Friday, October 24, 2008

The Skype's the Limit

eBay’s acquisition of Skype in 2005 has been one of the many controversial moves eBay been recently making. The purchase was originally marketed as the missing piece to create the holy trinity in eBay’s hallowed e-commerce halls (along with eBay’s auction sites and PayPal.) The thinking was that Skype would accelerate transactions among strangers as they communicated to each other more efficiently. eBay later found out that people are more interested in buying/selling quickly then chatting it up about those transactions. Consequently, Skype did not live up to all the hype, and eBay has been paying for the acquisition ever since. So the question remains, eBay goofed – but how bad? How bad really is Skype? I think if you look at their performance; you’ll find surprisingly that Skype is not bad at all…

What did eBay pay for Skype?

First things first, how much did eBay exactly pay for Skype? I’ve noticed a lot of numbers floating around the web anywhere between 2.6 to 4.1 Billion. The variance stems from the tiered payment structure that was negotiated to be based on Skype’s future performance. EBay had agreed to initially acquire Skype for $1.3 billion in cash and $1.3 billion in stock and would pay up to $1.5 billion more if Skype met financial targets by 2008 and 2009. eBay ended up paying 530 million out of the 1.5 billion performance portion to settle the transaction. So the grand total paid was 3.13 Billion dollars. If that wasn’t complicated enough, eBay at the same time took a 900 Million dollar charge basically valuing Skype at 2.23 B (out of the 3.13 B they paid)

How is Skype doing anyway?

So investors agree eBay overpaid and eBay agrees with them. So, just how bad is Skype? Well, let me breakdown revenue numbers and current growth rates and you be judge.

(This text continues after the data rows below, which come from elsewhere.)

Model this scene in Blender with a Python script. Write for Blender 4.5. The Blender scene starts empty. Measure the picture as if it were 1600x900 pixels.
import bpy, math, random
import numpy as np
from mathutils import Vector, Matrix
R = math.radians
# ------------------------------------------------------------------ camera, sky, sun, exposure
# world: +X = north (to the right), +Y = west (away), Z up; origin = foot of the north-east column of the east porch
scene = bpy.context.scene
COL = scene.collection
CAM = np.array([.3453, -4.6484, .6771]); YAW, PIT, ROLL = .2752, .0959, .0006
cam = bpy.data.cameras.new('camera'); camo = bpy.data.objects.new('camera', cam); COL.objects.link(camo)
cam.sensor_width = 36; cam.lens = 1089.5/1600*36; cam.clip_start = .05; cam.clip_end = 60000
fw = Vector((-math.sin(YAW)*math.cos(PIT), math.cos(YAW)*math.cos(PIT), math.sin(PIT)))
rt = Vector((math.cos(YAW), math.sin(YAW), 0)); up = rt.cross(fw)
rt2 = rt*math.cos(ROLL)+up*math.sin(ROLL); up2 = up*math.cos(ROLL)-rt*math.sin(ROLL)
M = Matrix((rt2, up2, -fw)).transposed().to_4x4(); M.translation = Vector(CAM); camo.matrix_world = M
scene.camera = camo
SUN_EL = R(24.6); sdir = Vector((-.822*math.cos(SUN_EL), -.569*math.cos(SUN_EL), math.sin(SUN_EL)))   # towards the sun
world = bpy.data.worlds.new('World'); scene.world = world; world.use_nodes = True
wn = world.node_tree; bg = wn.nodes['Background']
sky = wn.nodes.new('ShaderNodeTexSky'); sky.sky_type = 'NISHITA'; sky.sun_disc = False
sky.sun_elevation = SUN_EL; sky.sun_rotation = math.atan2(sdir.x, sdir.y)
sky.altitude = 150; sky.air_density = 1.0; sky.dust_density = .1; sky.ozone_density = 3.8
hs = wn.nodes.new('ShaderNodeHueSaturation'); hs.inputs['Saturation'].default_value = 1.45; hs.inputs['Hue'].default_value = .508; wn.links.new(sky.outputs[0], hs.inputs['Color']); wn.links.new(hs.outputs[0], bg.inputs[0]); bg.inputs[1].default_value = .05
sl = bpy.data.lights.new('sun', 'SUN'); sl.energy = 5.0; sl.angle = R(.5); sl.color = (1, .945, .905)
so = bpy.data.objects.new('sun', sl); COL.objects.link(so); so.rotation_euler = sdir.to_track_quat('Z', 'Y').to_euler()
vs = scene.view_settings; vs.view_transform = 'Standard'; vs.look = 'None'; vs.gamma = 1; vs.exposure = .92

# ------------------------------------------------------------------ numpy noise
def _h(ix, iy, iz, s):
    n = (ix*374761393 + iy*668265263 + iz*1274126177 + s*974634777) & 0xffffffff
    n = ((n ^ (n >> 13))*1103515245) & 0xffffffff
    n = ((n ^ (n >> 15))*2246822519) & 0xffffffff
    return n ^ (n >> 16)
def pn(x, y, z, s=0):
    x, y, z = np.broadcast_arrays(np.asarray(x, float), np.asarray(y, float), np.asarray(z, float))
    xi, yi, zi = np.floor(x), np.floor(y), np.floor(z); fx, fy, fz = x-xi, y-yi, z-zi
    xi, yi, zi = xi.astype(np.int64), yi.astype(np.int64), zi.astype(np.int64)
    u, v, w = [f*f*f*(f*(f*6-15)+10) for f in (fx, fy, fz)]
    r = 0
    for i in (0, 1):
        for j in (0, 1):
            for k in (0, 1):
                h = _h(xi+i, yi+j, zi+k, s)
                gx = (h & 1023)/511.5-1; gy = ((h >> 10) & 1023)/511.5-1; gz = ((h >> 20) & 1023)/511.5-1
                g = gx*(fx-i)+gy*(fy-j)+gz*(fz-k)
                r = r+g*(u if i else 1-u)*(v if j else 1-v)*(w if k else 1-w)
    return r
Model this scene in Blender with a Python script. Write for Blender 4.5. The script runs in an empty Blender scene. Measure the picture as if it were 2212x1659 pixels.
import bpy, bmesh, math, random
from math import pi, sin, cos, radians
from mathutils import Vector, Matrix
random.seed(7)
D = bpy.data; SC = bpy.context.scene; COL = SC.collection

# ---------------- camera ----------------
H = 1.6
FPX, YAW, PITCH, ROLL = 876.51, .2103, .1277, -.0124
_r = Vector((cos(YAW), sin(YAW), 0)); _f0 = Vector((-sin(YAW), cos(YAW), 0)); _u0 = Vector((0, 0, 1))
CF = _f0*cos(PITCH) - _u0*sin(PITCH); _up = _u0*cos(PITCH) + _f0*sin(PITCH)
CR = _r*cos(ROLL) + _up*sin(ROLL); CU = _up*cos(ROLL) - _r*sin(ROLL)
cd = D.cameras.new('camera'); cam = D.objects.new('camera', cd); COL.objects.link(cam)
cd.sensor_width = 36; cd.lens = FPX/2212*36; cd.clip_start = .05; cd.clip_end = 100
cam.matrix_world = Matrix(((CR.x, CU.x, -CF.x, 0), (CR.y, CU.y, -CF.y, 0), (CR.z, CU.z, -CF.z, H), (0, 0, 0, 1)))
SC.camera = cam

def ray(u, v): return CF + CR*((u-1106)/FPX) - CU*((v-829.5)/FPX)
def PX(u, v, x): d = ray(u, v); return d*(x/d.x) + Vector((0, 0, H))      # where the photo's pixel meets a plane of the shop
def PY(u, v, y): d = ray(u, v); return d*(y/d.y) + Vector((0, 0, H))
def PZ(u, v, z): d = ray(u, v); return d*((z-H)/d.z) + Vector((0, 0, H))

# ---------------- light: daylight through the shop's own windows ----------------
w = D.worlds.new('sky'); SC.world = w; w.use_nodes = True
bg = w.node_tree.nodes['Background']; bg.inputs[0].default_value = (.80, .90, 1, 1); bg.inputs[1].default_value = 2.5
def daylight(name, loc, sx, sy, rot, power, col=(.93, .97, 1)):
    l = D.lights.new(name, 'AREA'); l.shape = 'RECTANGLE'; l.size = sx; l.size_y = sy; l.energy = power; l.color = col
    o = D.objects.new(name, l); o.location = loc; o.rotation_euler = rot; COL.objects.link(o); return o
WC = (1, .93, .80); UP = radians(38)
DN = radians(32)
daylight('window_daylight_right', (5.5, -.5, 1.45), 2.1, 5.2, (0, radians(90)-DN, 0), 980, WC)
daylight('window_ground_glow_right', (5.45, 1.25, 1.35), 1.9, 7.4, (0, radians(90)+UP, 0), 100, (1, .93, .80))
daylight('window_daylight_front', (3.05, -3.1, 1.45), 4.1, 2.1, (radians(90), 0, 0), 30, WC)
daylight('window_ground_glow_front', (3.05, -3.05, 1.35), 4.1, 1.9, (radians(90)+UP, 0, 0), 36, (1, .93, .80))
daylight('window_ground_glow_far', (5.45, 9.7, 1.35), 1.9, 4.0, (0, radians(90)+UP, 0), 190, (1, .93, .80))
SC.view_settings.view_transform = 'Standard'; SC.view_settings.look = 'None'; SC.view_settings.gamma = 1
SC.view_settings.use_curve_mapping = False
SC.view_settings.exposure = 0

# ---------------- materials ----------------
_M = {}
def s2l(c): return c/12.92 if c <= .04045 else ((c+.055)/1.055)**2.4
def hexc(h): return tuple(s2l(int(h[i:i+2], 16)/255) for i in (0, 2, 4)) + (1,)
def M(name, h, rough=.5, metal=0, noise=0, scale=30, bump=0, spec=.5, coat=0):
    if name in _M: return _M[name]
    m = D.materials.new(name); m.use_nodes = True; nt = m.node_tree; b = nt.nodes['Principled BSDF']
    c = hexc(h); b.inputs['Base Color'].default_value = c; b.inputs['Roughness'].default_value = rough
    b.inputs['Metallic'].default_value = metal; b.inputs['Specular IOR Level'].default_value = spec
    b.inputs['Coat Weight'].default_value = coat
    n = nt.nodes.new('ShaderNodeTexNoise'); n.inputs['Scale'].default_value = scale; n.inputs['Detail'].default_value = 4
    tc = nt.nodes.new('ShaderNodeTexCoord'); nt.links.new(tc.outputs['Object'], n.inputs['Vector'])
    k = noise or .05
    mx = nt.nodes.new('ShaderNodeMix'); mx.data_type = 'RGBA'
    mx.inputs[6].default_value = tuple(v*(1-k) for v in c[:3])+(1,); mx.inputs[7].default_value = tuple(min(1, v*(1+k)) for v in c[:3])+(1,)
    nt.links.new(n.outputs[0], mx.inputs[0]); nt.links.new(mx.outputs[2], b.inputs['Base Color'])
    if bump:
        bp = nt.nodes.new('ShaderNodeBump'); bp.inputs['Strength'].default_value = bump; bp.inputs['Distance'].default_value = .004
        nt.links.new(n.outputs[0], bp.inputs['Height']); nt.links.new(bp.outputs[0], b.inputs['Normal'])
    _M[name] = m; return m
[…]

Revenue in the past 4 quarters came in at 521 million vs. 332 million for the previous 4 quarters giving us a growth rate of 56.9 % Y/Y, a growth rate that currently eclipses Amazon, Yahoo and yes…even Google.
But what good is growth if that growth is drastically slowing down? - Amazingly, growth is not slowing down – in fact it’s accelerating! Just this week Skype logged its fastest growth rate of user activity in its history – Skype logged an additional one million more concurrent users (a good measure of usage) in just 35 days.

So here we are; we have a company growing 50+ percent year over year, is currently accelerating growth and most importantly profitable. It sounds to me like we got the bases loaded for investors.

What’s Skype worth?

Skype had Q3 2008 revenue of $143 million and is on track to reach 2008 revenue of $570 million. Let’s be conservative and assume the current economic crisis hits revenue growth and causes it decelerate almost half to 30% next year, we can still expect somewhere around $741 million in 2009 revenue.
Skype's operating margin (excluding options) is expected to come closer to 16% in 2009. This would yield 2009 pro-forma operating income of $119 million and tax-adjusted pro-forma earnings of approximately $107 million. Again, just being very conservative and a forward P/E multiple of 30x (again restricting PEG to 1.0x) we get a current valuation of roughly $3.2 billion. 3.2 Billion Is more than the 3.13 Billion dollars that eBay paid and definitely more then what eBay has valued Skype at 2.23 B

Sometimes it’s okay to be a third wheel.

I understand Skype does not have any of the promised synergies with eBay. As a standalone company however – it would definitely be valued much more then the unloved step child it is now. Skype should be a net positive toward eBay, and at worse have a neutral effect on investor sentiment. Being a third wheel can be okay as long as that wheel is carrying its own weight…say like on a tricycle.